Humain will receive 18,000 cutting-edge Blackwell chips from Nvidia, the chipmaker’s CEO Jensen Huang announced Tuesday at the Saudi-U.S. Investment Forum in Riyadh. Chip designer AMD, a close rival of Nvidia in AI accelerators, signed a $10 billion collaboration with Humain to provide 500 megawatts of AI compute capacity for its data centers. Amazon and Cisco also penned partnerships with Humain this week.

“I am so delighted to be here to help celebrate the grand opening, the beginning of Humain,” Huang said at the forum. “It is an incredible vision, indeed, that Saudi Arabia should build the AI infrastructure of your nation so that you could participate and help shape the future of this incredibly transformative technology.”

Saudi crown prince Mohammed bin Salman announced on Monday the creation of Humain, a state-backed AI venture.

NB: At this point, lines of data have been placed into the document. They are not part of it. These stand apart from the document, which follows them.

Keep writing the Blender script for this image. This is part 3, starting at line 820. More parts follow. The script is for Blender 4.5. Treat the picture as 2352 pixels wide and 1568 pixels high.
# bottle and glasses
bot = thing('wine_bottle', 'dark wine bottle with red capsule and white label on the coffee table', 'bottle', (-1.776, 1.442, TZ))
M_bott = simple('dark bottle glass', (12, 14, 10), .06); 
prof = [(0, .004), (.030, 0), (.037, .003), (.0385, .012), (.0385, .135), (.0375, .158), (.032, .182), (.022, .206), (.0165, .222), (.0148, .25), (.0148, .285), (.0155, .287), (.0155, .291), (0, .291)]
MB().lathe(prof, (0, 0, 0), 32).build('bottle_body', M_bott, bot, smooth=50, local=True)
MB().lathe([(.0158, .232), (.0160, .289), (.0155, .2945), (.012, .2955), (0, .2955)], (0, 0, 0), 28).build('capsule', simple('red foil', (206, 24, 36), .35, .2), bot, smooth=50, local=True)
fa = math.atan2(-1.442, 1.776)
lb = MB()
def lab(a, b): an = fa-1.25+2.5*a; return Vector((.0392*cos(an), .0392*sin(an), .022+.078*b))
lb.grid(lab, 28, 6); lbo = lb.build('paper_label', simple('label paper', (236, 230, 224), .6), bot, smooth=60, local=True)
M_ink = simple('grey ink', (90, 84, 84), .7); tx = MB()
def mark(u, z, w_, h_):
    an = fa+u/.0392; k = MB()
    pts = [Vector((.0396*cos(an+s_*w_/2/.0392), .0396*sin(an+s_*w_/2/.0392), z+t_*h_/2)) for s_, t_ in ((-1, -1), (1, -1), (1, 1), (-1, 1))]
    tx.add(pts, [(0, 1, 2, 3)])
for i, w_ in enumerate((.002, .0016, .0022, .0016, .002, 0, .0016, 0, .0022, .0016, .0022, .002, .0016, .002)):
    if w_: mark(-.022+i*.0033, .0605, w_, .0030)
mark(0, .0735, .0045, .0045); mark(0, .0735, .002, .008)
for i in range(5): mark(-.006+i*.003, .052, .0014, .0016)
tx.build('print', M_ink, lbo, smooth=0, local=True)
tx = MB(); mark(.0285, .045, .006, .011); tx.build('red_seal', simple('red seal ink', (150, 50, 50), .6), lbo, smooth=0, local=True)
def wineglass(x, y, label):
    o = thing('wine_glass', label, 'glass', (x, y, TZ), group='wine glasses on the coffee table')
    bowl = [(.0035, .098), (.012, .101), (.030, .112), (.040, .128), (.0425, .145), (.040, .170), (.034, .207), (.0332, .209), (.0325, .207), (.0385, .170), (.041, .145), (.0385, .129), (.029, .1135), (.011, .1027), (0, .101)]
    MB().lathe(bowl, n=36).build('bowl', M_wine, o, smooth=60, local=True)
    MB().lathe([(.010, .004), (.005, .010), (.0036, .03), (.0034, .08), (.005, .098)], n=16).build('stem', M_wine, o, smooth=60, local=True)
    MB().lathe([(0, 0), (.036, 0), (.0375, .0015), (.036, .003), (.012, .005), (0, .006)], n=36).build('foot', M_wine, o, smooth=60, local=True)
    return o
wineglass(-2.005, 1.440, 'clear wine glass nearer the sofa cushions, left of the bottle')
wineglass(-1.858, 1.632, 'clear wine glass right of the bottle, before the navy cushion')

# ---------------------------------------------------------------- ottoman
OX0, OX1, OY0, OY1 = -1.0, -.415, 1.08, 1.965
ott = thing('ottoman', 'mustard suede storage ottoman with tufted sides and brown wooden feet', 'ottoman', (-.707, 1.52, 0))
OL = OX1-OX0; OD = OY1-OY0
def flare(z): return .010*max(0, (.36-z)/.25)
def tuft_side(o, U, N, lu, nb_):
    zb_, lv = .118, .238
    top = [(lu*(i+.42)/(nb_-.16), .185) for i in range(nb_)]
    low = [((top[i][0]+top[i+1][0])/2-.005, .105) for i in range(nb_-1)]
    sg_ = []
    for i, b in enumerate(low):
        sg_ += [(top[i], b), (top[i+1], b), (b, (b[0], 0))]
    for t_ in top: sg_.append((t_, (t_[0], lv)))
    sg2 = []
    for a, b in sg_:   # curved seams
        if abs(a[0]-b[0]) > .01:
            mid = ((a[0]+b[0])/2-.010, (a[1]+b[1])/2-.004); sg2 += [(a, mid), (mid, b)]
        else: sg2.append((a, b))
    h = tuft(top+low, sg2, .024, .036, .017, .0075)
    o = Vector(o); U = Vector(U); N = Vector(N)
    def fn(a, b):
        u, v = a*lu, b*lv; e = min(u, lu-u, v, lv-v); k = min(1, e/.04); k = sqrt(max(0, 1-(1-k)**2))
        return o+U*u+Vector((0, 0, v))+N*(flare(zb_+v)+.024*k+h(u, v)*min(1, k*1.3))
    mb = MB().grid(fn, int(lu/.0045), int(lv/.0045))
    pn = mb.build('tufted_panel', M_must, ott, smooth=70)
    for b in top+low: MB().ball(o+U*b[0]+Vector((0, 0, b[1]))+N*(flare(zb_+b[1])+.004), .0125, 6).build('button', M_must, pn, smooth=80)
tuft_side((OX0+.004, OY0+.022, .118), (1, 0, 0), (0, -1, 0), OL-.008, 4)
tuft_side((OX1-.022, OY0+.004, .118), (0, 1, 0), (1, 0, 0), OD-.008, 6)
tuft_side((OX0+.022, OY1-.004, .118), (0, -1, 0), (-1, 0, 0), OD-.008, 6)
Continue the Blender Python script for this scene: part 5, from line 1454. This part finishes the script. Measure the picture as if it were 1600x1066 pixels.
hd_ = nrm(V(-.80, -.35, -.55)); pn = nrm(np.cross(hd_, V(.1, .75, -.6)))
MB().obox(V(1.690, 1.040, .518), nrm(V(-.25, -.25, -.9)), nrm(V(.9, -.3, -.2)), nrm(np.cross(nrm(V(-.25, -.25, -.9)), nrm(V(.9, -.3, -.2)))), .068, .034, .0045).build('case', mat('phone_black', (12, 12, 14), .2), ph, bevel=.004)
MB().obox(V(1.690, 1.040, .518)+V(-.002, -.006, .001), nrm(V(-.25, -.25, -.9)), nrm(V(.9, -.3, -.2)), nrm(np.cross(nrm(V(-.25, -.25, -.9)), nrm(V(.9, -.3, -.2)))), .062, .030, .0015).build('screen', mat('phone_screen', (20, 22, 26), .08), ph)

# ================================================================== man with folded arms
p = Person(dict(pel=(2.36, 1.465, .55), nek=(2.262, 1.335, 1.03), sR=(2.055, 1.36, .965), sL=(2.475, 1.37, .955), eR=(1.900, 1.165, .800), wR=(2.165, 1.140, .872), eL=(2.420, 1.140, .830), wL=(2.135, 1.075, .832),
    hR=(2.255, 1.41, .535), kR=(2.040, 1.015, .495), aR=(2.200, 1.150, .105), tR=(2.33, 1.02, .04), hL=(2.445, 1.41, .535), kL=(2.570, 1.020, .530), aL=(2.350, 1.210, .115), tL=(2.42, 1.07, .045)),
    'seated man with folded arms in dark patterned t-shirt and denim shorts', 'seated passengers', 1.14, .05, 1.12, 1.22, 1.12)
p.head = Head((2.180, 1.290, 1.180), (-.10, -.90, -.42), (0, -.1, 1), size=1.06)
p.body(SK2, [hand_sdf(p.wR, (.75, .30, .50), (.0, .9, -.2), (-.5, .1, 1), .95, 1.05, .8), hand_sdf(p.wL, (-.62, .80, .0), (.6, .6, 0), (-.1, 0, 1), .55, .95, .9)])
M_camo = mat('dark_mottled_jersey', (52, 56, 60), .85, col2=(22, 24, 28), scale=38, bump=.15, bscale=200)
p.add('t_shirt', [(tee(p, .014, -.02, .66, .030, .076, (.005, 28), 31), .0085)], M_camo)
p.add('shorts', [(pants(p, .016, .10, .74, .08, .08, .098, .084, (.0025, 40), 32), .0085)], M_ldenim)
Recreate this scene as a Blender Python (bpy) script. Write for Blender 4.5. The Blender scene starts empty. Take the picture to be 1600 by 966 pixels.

Humain’s deal with Nvidia not only represents the next steps in President Donald Trump’s mounting efforts to court Middle East countries, but also elevates Nvidia’s role in global AI development. The thousands of semiconductor chips Humain will receive are Nvidia’s newest and most powerful, introduced only in March.

Nvidia’s share price is up more than 9% since Tuesday morning. The company declined Fortune’s request for comment.

To be sure, U.S. customers like Alphabet and Amazon will remain a priority for Nvidia above new Mideast customers, Ives said, particularly as Big Tech expects to spend $320 billion on AI and data center investments in 2025. But Saudi Arabia will get preferential treatment over other countries besides the U.S. when it comes to chip deals.

“This puts them to the front of the line,” Ives told Fortune. “It’s a red-carpet rollout. It’s a region that ultimately could add a trillion dollars to the market opportunity for AI over the next decade.”

“With China still a tenuous situation, I think it’s a watershed moment,” he added.

China is the ‘big loser’

The slew of new collaborations between U.S. tech and Humain comes as the U.S. Department of Commerce announced on Monday it would end the “AI diffusion” rule, a Biden-era policy restricting how many U.S.-made semiconductor ships were permitted to be sent overseas by requiring special government approval. The Trump administration said it “will pursue a bold, inclusive strategy to American AI technology with trusted foreign countries around the world, while keeping the technology out of the hands of our adversaries.”

Nvidia, as well as Microsoft and Oracle, were outspoken in opposing the rule, arguing it stifled global economic growth.

While Humain receives 18,000 of Nvidia’s newest chips, China has had to settle for Nvidia’s H20 chips, which were created specifically to circumvent export controls, but lack the same firepower as their Blackwell counterparts.

“China is the big loser,” Ives said, not only because it has inferior chips, but because Saudi’s new deal will complicate ongoing trade negotiations between China and the U.S.

While the Trump administration gave Humain and United Arab Emirates-based AI company G42 increased access to advanced AI chips made in the U.S., it also cracked down on China-made chips. The Commerce Department’s announcement also stated that “using Huawei Ascend chips anywhere in the world violates U.S. export controls.” 

Huawei, Nvidia’s closest semiconductor chip rival in China, has thrived despite previous U.S. sanctions. The company reported a 22% increase in annual revenue for the previous year. But Ives isn’t convinced it will be able to go toe-to-toe with its American competition.

“Nvidia owns the AI revolution,” Ives said. “And everyone knows that.”